Anatomy of an email: Anthropologie

E-mail, short for “electronic mail” is one of the most widely used forms of digital communication. It can be used from nearly any device, and unlike paper mail, it is delivered nearly instantly. E-mail is used in all strata of society and has endless possibilities for personal and professional uses. It can be used to send messages, links, images and files, essentially everyone on the planet who uses computers will use e-mail. It powers business and connects families together across continents, and the best part of all is that it is essentially free. People use e-mail on personal computers, mobile phones, tablets, even on ‘smart’ televisions!

But here we go. Sending emails has already become our sort of became an automatic process and we don’t even think about its structure. People think that it’s an easy thing to do, but no. Let’s just see.

With in-store visuals that belong more in an art gallery than a mall, you can imagine the kind of designers behind these visions come to life. The same thing is happening with sending emails. You have to think structurally and always pay attention to details (topic, object, body part etc). You know, the type of people who truly put their heart and soul when building the anatomy of their emails.  We tried to figure out how to improve our email-marketing skills and wrote a very good article which will introduce you to the beauty of email anatomy and why it works:

7 takeaways for your own marketing strategy

  1. Don’t be afraid to switch up your header.

The monogram “A” in the header reminds the reader who the email is from, but appears a little more personal than their traditional logo. The “2018 gifting” in handwritten font also gives off a cozy holiday letter feel.

  1. Organize your email in a creative way that maintains visual interest.

The heroes of this email are undoubtedly the hand-painted personas. Not only do they create and continue visual interest through the entirety of the email, they also help organize the content and introduce the next person to be quoted. Organization doesn’t always have to end with lists and graphs—Consider presenting information in a creative way!

  1. Look to your in-house experts for content.

While we already know Anthropologie produces beautiful products, it’s fun to hear their in-house experts speak to their work. It’s kind of like asking your server what their favorite thing is on the menu. The content is interesting because they know the products best, but it also builds their credibility as fashion and design experts!

  1. Match the tone of your copy with the style of your design. 

These quotes don’t include any sales language at all, but because there’s a real, true human element behind them, they are likely to be effective. This copy choice creates a thoughtful tone, like talking to a friend. It pairs well with the approachable design style.

  1. Create cohesiveness.

Here we see a nod to the handwritten style from the header fonts. It’s important to continue the themes you begin, and Anthropologie has done a great job of intentionally emphasizing a friendly tone using every element.

  1. Use cause marketing to support nonprofit organizations.

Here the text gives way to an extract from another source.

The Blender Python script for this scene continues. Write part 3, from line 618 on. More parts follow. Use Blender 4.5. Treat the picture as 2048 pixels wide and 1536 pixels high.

Just when we thought it couldn’t get any better, Anthropologie uses cause marketing! By mentioning that a portion of sales will go toward Project Night Night, they show what they stand for as a company and make the reader feel good about any purchases they make.

  1. Don’t add distractions.

At the footer of the email, we see links to other merchandise categories in tasteful neutral colors that don’t take away from the focal points of the email.

Wrap up

Anthropologie is a great example of a company who delivers a message in a way that surprises and delights their customers. From customized design to thoughtful copy, they’ve thought of everything needed to create an intentional email experience. Consider adding some of these elements to your next send, and show your subscribers they are worth the investment.